Data listing

--- begin ---

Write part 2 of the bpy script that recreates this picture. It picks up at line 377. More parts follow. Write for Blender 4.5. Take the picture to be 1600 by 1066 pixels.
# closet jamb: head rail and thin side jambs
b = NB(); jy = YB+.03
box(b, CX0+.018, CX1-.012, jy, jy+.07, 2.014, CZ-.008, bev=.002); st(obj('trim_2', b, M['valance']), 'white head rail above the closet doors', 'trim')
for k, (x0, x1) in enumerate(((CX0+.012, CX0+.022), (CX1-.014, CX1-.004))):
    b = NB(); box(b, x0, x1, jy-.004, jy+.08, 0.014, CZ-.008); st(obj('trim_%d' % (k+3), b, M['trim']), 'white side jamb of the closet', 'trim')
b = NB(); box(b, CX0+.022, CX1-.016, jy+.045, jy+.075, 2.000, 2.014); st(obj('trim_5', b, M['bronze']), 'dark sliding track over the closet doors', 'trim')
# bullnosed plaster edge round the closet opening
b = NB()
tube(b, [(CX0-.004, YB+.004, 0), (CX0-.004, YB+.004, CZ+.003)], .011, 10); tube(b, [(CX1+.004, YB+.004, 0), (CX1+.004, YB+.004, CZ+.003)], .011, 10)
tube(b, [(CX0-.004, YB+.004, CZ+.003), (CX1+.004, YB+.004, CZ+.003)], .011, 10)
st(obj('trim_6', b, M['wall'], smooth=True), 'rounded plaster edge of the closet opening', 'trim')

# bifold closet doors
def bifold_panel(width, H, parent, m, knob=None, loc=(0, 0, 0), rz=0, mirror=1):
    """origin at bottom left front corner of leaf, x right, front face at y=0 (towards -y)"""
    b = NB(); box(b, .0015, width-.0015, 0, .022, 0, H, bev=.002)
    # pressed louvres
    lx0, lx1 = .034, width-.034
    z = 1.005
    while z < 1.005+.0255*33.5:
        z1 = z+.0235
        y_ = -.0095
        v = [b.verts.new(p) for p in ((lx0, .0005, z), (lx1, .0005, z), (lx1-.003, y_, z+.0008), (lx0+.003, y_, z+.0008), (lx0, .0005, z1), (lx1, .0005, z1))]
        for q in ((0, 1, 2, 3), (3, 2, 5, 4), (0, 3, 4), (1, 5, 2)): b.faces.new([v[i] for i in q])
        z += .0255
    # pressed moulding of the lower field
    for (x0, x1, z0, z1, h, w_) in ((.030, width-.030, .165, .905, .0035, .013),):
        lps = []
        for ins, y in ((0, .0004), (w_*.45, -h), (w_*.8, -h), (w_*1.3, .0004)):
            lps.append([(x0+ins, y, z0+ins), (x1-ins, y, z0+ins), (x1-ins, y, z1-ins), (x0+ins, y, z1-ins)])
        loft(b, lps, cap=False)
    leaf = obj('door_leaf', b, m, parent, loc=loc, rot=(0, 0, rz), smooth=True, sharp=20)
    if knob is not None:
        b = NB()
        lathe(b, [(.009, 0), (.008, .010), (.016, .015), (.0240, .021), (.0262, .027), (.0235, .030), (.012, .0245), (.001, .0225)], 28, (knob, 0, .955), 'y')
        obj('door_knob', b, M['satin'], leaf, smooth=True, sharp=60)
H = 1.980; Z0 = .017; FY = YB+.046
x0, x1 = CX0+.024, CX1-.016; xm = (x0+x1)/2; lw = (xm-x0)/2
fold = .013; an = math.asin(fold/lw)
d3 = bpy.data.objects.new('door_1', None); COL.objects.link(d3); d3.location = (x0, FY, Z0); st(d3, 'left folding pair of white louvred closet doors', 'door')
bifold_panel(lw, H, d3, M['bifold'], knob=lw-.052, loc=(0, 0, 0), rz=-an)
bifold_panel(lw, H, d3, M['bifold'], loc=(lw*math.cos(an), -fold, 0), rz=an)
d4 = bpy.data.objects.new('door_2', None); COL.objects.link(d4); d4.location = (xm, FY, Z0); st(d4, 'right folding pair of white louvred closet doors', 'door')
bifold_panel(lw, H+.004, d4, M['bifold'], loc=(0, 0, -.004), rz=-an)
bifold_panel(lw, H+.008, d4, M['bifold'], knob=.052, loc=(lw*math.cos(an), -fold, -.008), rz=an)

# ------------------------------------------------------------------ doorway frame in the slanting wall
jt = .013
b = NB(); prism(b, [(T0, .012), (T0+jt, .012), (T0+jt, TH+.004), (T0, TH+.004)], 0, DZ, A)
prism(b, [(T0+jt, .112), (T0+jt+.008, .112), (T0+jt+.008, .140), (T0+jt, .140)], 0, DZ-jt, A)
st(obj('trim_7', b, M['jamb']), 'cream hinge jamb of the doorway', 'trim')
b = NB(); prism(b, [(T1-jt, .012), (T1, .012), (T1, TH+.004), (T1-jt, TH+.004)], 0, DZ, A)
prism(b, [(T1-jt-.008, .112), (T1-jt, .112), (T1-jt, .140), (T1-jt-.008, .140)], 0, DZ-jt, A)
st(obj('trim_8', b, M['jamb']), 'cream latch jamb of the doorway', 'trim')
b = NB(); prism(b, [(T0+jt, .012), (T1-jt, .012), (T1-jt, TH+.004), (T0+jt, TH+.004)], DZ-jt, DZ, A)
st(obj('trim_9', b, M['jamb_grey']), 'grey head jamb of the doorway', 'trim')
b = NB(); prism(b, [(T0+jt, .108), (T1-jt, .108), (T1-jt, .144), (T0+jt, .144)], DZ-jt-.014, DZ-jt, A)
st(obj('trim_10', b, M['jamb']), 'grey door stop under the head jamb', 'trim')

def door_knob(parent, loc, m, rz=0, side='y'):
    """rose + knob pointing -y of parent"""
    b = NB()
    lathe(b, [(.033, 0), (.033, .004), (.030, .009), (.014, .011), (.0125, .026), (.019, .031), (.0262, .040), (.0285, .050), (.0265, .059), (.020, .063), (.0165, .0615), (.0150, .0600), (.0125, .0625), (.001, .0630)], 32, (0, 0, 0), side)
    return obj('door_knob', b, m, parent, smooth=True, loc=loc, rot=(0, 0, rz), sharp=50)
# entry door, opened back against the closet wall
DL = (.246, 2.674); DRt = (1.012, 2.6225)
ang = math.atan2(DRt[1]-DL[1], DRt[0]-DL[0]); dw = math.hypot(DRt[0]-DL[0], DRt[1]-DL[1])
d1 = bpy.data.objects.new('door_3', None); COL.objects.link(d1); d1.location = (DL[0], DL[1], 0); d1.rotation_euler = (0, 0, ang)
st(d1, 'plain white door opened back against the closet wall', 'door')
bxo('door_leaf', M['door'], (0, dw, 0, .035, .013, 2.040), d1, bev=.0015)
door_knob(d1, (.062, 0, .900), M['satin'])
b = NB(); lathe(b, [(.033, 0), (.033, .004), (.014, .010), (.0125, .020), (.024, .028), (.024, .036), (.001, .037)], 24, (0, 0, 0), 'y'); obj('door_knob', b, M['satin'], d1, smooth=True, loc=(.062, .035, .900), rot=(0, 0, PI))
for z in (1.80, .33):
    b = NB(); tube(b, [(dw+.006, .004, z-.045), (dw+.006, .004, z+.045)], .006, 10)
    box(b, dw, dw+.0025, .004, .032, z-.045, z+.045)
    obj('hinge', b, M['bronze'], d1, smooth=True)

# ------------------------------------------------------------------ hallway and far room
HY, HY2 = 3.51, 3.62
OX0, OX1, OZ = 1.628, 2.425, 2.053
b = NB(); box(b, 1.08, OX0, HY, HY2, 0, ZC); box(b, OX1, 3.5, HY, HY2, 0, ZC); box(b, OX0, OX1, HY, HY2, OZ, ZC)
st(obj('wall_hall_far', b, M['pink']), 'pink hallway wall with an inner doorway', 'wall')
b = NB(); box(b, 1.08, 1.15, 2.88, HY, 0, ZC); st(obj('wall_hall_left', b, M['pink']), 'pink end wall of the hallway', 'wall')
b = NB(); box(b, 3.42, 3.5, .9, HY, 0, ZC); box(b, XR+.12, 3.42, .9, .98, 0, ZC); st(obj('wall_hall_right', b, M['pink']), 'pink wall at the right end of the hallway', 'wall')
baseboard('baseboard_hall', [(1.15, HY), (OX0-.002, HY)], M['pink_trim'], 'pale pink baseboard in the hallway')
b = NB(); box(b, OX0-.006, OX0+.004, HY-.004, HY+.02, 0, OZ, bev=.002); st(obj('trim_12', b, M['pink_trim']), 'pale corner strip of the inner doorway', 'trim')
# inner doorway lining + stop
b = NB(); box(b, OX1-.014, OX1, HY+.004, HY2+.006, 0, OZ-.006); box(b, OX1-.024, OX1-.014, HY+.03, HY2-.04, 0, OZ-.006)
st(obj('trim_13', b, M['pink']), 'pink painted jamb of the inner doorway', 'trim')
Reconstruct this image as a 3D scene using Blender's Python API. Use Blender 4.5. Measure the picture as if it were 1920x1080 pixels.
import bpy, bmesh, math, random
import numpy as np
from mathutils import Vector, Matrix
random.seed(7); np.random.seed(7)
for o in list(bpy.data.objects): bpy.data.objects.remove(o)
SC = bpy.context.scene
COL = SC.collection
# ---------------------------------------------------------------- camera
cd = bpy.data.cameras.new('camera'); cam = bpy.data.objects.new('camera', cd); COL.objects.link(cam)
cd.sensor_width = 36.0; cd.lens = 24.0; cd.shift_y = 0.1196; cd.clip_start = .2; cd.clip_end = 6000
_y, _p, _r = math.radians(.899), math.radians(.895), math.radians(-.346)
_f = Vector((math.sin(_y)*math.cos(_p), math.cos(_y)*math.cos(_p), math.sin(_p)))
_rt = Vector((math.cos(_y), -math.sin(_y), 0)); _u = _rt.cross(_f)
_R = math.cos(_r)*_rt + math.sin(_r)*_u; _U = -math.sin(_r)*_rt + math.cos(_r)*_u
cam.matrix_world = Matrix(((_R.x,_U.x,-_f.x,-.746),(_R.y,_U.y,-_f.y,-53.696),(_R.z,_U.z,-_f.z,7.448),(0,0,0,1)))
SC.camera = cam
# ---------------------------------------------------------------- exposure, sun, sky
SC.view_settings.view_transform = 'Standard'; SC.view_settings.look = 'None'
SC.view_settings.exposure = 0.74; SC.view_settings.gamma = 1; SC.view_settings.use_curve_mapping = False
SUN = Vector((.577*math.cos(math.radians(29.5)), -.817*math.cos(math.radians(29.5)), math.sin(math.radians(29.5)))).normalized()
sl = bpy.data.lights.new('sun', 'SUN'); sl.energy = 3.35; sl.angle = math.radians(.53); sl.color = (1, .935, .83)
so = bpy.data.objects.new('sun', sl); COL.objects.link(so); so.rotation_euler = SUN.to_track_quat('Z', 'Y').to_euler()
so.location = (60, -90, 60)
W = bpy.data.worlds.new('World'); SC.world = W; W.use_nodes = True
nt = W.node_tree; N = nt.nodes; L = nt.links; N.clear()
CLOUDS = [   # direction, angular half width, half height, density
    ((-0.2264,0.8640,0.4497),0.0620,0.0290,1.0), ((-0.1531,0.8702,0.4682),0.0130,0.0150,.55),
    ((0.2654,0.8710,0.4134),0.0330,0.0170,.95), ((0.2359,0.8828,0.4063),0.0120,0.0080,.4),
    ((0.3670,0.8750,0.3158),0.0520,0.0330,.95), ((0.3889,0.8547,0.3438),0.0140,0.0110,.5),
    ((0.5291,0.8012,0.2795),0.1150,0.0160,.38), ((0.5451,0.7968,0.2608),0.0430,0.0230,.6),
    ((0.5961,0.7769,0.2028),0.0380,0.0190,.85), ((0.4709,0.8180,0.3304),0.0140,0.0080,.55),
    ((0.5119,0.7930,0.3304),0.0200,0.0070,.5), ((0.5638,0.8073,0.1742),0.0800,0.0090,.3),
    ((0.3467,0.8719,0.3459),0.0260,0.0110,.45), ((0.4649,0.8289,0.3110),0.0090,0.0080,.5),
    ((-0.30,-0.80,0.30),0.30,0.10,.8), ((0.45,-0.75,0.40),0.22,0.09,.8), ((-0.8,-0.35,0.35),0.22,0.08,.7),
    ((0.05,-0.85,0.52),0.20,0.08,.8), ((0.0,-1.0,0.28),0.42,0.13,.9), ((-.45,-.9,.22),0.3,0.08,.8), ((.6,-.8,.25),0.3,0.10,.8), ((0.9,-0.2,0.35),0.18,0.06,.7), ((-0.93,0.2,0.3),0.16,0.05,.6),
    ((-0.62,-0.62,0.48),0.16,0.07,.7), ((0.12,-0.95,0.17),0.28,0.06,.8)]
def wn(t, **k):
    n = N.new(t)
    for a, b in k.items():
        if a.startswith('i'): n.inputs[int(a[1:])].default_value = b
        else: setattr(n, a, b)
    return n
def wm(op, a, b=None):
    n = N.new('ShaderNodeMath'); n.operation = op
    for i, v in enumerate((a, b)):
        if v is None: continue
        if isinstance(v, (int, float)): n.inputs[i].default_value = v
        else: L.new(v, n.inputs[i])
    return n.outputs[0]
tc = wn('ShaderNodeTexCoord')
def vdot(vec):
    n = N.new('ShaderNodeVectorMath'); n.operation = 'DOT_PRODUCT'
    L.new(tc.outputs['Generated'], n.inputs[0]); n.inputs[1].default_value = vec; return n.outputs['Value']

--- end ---

### WHAT TO PRODUCE
Go through the records above and copy every line with the word "this".

### COMPLETED EXERCISE
Write part 2 of the bpy script that recreates this picture. It picks up at line 377. More parts follow. Write for Blender 4.5. Take the picture to be 1600 by 1066 pixels.
Reconstruct this image as a 3D scene using Blender's Python API. Use Blender 4.5. Measure the picture as if it were 1920x1080 pixels.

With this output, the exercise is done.